Hourdajian’s “illegal” comment seems to refer to the political and legal battles the company was fighting with “entrenched and monopolised taxi fleets with cosy relationships with city authorities.”

Kalanick’s spokesperson accused reporters of “pressing its false agenda” that he had “directed illegal or improper conduct”.

Uber’s spokesperson said that, when it started, “ridesharing regulations did not exist anywhere in the world” and transport laws were outdated for a smartphone era.

Across the world, police, transport officials, and regulatory agencies sought to clamp down on Uber. In some cities, officials downloaded the app and hailed rides so they could crack down on unlicensed taxi journeys, fining Uber drivers and impounding their cars. Uber offices in dozens of countries were repeatedly raided by authorities.

Against this backdrop, Uber developed sophisticated methods to thwart law enforcement. One was known internally at Uber as a “kill switch”. When an Uber office was raided, executives at the company frantically sent out instructions to IT staff to cut off access to the company’s main data systems, preventing authorities from gathering evidence.

The leaked files suggest the technique, signed off by Uber’s lawyers, was deployed at least 12 times during raids in France, the Netherlands, Belgium, India, Hungary, and Romania.
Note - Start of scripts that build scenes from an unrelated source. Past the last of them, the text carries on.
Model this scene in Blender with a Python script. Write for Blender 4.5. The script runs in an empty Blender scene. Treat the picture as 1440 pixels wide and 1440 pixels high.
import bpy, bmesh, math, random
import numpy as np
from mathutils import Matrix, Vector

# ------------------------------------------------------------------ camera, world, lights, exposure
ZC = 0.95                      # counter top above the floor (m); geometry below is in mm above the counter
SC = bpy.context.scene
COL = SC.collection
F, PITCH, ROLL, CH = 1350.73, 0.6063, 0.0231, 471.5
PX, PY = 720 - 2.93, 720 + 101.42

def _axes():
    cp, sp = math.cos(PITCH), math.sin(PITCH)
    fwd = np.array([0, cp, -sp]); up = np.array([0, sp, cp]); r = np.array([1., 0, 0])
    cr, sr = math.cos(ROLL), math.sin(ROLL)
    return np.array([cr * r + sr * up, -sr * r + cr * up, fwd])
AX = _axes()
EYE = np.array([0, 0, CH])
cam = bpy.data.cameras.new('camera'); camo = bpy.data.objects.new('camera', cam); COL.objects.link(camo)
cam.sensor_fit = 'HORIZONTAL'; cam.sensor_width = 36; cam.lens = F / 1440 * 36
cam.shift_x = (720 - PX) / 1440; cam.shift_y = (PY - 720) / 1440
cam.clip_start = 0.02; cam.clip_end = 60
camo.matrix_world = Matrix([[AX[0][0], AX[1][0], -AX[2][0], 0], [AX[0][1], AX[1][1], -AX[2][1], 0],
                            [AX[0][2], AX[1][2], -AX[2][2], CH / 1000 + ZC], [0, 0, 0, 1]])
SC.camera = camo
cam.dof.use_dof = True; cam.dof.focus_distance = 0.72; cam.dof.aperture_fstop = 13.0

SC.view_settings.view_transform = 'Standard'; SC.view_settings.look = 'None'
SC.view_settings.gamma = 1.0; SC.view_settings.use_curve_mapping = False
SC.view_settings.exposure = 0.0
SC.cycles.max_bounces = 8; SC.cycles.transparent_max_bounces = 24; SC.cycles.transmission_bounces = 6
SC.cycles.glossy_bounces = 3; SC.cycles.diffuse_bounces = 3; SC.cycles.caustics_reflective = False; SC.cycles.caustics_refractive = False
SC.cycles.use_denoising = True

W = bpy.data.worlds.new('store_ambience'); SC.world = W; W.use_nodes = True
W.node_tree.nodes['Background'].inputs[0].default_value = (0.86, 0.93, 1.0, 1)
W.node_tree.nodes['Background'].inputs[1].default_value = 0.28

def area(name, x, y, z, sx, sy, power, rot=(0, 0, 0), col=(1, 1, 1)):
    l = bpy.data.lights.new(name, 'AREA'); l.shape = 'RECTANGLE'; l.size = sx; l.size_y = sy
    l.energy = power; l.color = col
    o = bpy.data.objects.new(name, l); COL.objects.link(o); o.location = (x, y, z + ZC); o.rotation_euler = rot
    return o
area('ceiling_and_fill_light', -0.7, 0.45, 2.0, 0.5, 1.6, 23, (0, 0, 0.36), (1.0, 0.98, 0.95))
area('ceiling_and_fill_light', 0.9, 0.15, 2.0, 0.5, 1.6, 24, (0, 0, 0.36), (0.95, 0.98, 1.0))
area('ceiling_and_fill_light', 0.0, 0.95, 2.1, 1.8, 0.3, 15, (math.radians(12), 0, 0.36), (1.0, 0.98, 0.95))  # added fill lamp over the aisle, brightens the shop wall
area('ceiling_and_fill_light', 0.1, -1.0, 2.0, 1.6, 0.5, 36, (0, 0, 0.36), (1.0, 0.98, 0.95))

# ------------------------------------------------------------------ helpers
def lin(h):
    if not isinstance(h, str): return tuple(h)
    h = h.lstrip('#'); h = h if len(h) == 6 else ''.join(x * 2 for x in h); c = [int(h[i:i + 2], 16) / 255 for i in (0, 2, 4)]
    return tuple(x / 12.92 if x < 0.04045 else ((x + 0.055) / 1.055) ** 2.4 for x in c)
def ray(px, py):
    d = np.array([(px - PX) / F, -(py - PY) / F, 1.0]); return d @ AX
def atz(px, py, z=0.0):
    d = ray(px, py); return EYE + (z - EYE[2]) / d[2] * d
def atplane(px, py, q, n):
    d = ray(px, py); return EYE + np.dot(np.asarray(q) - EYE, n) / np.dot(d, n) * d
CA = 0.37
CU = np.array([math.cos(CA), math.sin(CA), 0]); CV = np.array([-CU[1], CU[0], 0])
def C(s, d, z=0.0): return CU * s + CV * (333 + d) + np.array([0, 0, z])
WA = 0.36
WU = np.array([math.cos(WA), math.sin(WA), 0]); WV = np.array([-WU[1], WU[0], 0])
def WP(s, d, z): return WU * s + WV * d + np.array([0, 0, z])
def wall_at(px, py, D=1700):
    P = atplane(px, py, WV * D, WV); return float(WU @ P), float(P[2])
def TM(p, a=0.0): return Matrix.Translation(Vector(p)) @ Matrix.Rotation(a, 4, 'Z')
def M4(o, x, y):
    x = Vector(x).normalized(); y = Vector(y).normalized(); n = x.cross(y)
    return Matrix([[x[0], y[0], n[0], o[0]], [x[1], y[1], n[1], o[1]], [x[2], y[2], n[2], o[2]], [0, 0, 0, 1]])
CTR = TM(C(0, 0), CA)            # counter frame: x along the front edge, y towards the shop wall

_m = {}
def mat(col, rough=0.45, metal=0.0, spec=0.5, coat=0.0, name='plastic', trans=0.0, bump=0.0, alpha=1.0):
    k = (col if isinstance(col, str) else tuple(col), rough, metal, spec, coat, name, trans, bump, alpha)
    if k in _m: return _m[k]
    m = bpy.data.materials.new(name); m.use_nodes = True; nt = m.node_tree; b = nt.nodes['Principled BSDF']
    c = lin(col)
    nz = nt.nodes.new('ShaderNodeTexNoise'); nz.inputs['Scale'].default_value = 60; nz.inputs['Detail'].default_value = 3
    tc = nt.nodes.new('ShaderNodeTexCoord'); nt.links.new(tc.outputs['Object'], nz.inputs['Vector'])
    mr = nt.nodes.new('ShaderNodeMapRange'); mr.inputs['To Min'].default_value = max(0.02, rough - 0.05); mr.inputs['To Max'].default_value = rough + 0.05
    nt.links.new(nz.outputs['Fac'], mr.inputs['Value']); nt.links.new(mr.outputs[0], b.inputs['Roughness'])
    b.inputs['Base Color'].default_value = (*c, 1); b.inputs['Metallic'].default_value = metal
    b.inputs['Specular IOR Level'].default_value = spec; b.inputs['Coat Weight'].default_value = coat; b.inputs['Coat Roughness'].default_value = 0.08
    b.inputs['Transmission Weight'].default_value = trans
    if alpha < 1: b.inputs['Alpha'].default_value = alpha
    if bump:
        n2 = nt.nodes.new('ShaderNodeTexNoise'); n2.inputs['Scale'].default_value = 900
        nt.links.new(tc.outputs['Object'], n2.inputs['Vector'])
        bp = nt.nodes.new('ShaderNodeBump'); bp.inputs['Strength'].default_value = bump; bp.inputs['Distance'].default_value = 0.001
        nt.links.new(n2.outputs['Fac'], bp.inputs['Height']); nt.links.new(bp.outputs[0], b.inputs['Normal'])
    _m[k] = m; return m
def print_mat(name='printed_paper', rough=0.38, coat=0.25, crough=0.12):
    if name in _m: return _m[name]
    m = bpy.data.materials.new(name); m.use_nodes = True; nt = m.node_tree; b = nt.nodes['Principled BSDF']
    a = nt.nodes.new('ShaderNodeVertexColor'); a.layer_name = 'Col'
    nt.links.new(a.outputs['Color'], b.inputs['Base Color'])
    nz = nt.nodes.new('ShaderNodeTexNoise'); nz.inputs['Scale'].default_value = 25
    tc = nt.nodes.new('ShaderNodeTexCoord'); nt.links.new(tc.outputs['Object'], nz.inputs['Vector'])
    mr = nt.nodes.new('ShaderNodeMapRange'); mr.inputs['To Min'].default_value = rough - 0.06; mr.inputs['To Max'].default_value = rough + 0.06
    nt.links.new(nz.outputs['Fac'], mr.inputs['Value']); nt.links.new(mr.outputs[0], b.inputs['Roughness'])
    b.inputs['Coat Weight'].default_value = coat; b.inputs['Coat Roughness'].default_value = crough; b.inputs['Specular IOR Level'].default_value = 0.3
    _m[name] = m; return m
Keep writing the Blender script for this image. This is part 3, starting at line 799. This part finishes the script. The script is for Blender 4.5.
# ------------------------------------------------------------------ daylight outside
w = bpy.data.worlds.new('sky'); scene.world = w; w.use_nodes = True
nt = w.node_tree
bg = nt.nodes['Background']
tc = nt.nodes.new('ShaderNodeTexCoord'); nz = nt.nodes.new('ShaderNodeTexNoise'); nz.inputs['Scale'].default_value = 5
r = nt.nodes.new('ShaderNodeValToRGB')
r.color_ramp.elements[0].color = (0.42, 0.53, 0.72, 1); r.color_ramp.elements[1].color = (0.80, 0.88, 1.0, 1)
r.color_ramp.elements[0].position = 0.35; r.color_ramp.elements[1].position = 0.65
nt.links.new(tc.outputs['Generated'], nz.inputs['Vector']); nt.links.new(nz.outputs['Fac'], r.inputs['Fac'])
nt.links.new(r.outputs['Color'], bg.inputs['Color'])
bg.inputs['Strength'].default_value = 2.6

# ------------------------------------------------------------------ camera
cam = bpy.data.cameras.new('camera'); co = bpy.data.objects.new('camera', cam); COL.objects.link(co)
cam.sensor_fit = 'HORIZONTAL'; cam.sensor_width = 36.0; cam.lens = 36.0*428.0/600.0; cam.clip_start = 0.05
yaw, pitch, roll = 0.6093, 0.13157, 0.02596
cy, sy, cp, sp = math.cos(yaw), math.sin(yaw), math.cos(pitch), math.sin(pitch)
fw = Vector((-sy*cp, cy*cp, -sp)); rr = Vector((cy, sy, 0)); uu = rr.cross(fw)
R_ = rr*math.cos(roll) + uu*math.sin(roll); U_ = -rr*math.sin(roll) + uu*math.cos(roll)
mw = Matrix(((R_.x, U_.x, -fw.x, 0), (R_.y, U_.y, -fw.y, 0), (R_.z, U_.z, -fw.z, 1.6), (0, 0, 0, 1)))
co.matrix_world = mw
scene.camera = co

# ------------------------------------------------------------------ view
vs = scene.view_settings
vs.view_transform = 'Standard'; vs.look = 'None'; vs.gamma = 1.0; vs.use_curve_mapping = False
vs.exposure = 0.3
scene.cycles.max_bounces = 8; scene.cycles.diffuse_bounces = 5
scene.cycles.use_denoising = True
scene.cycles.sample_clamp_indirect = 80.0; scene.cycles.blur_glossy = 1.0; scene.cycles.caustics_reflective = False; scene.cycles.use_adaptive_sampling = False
Kalanick’s spokesperson said such “kill switch” protocols were common business practice and not designed to obstruct justice. She said the protocols, which did not delete data, were vetted and approved by Uber’s legal department, and the former Uber CEO was never charged in relation to obstruction of justice or a related offence.

While the “kill switch” may seem like an unusual business practice, The Guardian doesn’t cite any law that prohibits it or any legal expert who says it is illegal or unethical, especially considering that it didn’t delete data.